Saturday, November 2, 2013

Hello! Please stop being a jerk!

Work really sucks right now.  Like, I should probably start looking for another job?

On the plus side, I'm gaining some skills and knowledge that I'm very excited about.  Also on the plus side, I'm gaining some ground on not getting so terribly perturbed by my co-workers.

But it seems to me like the people I work with are now deeply entrenched within confirmation bias, and their bias is that I'm incompetent.  This makes for a serious lack of fun.  And makes it surprisingly difficult to be productive at certain tasks.

They say things that are frustrating, and this is not new.  People have been saying frustrating things since the accident.  My accident.  My responses have been varying, and I still haven't found a way to respond that I like.

Initially, I was so shocked by my colleagues' statements that I was speechless.  This phase involved quite a bit of gaping and also a decent amount of crying.  Blinding rage followed closely behind.  During this phase, I was also mute, mainly because the thoughts that sprang to mind were clearly not conducive to a collegial work environment.

I'm currently trying Earnest Discussion:
"I'm having difficulty with experiment Y and was wondering ..."
"Oh, you do X?  When doing experiment Y?"

Now, data logs show that my supervisor does not, in fact, do X.  He is nonetheless very confident when suggesting, impatiently, that the reason I am having trouble with experiment Y is that I do not do X.  How do I respond?  I do not wish to be confrontational, but the information he's giving me isn't helpful, so ...

"I'd like to do X, that seems like a good idea.  But it's not clear to me how I can manage that, given that I usually A and B.  Those seem like the only way to make X happen - do you have any suggestions on how to make sure to ..."
"Right, yeah, I get that C is true.  That's why I do A and B.  Is there anything else I could be doing to make sure X happens?"
"No, no, I don't want to waste Expensive, Valuable Resource.  It's just that the behavior really suggests that something is going on with "
"Oh, yeah, that'd be great.  If we could do experiment Y', that would help clarify what's going on."

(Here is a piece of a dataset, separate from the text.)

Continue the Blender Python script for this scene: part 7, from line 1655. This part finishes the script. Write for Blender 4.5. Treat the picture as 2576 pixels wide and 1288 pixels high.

Now, it's true.  Experiment Y' will help clarify what's going on.  So in some ways, this exchange was successful.  I follow the path of non-confrontation because I worry that pointing out to my supervisor that he does not do X will turn the conversation into a non-useful fight that serves only to make me look really petty.

"But you don't doooooooo that.  I checked the data like a creepy stalker and look!  See how you're wrong?  Admit you're wrong!  Admit it!"

In many cases, though, taking the non-confrontational path feels like verifying assumptions that I'm not a good worker/scientist/problem-solver:

"If you had just looked in the lab book, you would have seen that's expected behavior!"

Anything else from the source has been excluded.